The exercise:
Extract word for word the lines of the listing from its start to the line holding "random.seed(7)", both ends kept; pictures are not part of the copy.

Collected material:
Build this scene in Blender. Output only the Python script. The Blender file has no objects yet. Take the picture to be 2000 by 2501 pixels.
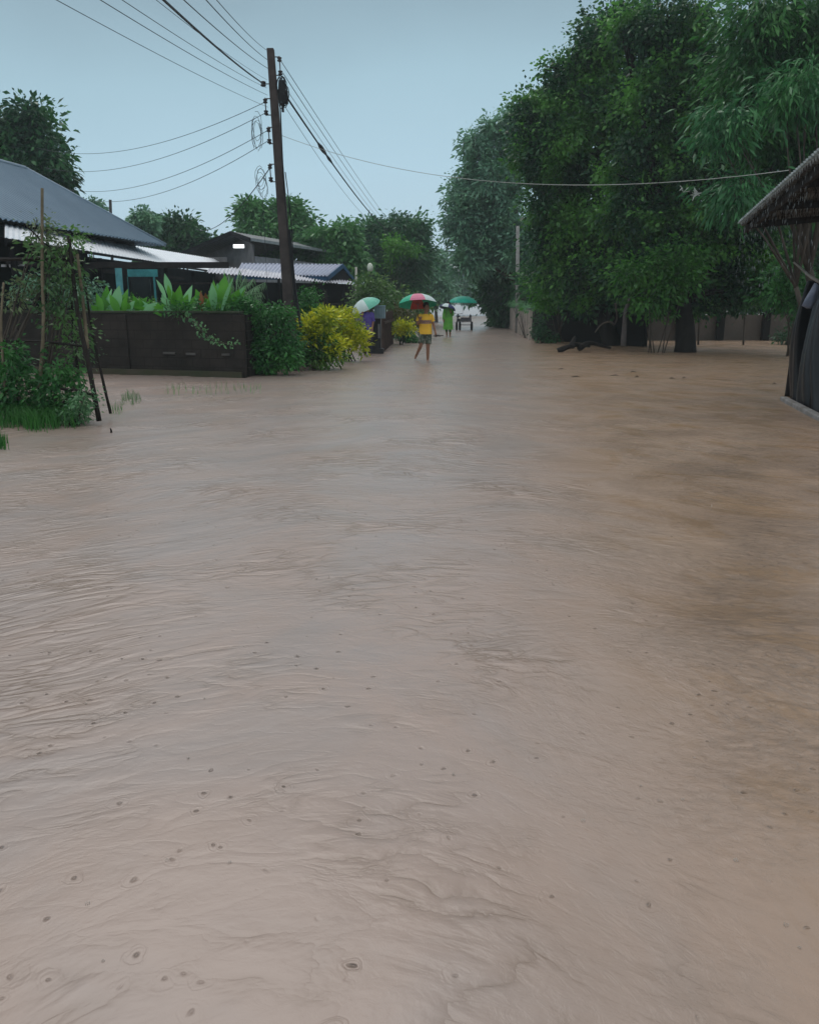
import bpy, math, random
import numpy as np
from mathutils import Vector, Matrix, Euler
R = math.radians
sc = bpy.context.scene
col = sc.collection
rng = np.random.default_rng(7)
random.seed(7)

# ------------------------------------------------------------------ camera
CAMH, F, PW, PH = 1.6, 2000.0, 2000.0, 2501.0
PITCH = math.atan((PH/2-740)/F)
cam_d = bpy.data.cameras.new('camera'); cam = bpy.data.objects.new('camera', cam_d); col.objects.link(cam)
cam.location = (0, 0, CAMH); cam.rotation_euler = (R(90)-PITCH, 0, 0)
cam_d.sensor_fit = 'VERTICAL'; cam_d.sensor_height = 36; cam_d.lens = F/PH*36
cam_d.clip_start = .05; cam_d.clip_end = 5000
sc.camera = cam
# ------------------------------------------------------------------ world, sun, exposure
sc.view_settings.view_transform = 'Standard'; sc.view_settings.look = 'None'
sc.view_settings.exposure = 0.0; sc.view_settings.gamma = 1
w = bpy.data.worlds.new('World'); sc.world = w; w.use_nodes = True
nt = w.node_tree; nt.nodes.clear()
def wn(t, **k):
    n = nt.nodes.new(t)
    for a, b in k.items(): setattr(n, a, b)
    return n
out = wn('ShaderNodeOutputWorld'); bg = wn('ShaderNodeBackground'); bg.inputs['Strength'].default_value = 1.0
sky = wn('ShaderNodeTexSky', sky_type='NISHITA', sun_disc=False)
sky.sun_elevation = R(52); sky.sun_rotation = R(200); sky.dust_density = 5; sky.air_density = 1.5
skm = wn('ShaderNodeVectorMath', operation='SCALE'); skm.inputs['Scale'].default_value = 0.10
tc = wn('ShaderNodeTexCoord'); sx = wn('ShaderNodeSeparateXYZ'); ramp = wn('ShaderNodeValToRGB')
nz = wn('ShaderNodeTexNoise'); nz.inputs['Scale'].default_value = 2.2; nz.inputs['Detail'].default_value = 4
nm = wn('ShaderNodeMath', operation='MULTIPLY_ADD'); nm.inputs[1].default_value = .16; nm.inputs[2].default_value = -.08
na = wn('ShaderNodeMath', operation='ADD')
r = ramp.color_ramp
stops = [(0, (.52, .68, .78)), (.05, (.50, .675, .79)), (.13, (.465, .665, .79)), (.22, (.40, .585, .69)), (.31, (.30, .43, .51)), (.37, (.48, .54, .58)), (.52, (.82, .87, .90)), (.7, (.98, 1.0, 1.02)), (1, (1.08, 1.08, 1.07))]
while len(r.elements) < len(stops): r.elements.new(.5)
for e, (p, c) in zip(r.elements, stops): e.position = p; e.color = (*c, 1)
mx = wn('ShaderNodeMix', data_type='RGBA'); mx.inputs[0].default_value = .06
L = nt.links.new
L(tc.outputs['Generated'], sx.inputs[0]); L(tc.outputs['Generated'], nz.inputs['Vector'])
L(nz.outputs['Fac'], nm.inputs[0]); L(sx.outputs['Z'], na.inputs[0]); L(nm.outputs[0], na.inputs[1]); L(na.outputs[0], ramp.inputs[0])
L(sky.outputs[0], skm.inputs[0]); L(ramp.outputs[0], mx.inputs['A']); L(skm.outputs[0], mx.inputs['B'])
L(mx.outputs['Result'], bg.inputs['Color']); L(bg.outputs[0], out.inputs[0])
sd = bpy.data.lights.new('sun', 'SUN'); so = bpy.data.objects.new('sun', sd); col.objects.link(so)
sd.energy = .7; sd.angle = R(30); sd.color = (1, .97, .93)
so.rotation_euler = (R(38), 0, R(-160)); so.location = (0, 0, 30)

# ------------------------------------------------------------------ pixel <-> place
cp, sp = math.cos(PITCH), math.sin(PITCH)
def ray(u, v):
    up = PH/2 - v
    return Vector((u-PW/2, F*cp+up*sp, -F*sp+up*cp))
def W(u, v, Y):
    d = ray(u, v); t = Y/d.y
    return Vector((d.x*t, Y, CAMH+d.z*t))
def G(u, v, z=0):
    d = ray(u, v); t = (z-CAMH)/d.z
    return Vector((d.x*t, d.y*t, z))
def PS(v, Y): return Y/ray(0, v).y      # metres per photo pixel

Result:
Build this scene in Blender. Output only the Python script. The Blender file has no objects yet. Take the picture to be 2000 by 2501 pixels.
import bpy, math, random
import numpy as np
from mathutils import Vector, Matrix, Euler
R = math.radians
sc = bpy.context.scene
col = sc.collection
rng = np.random.default_rng(7)
random.seed(7)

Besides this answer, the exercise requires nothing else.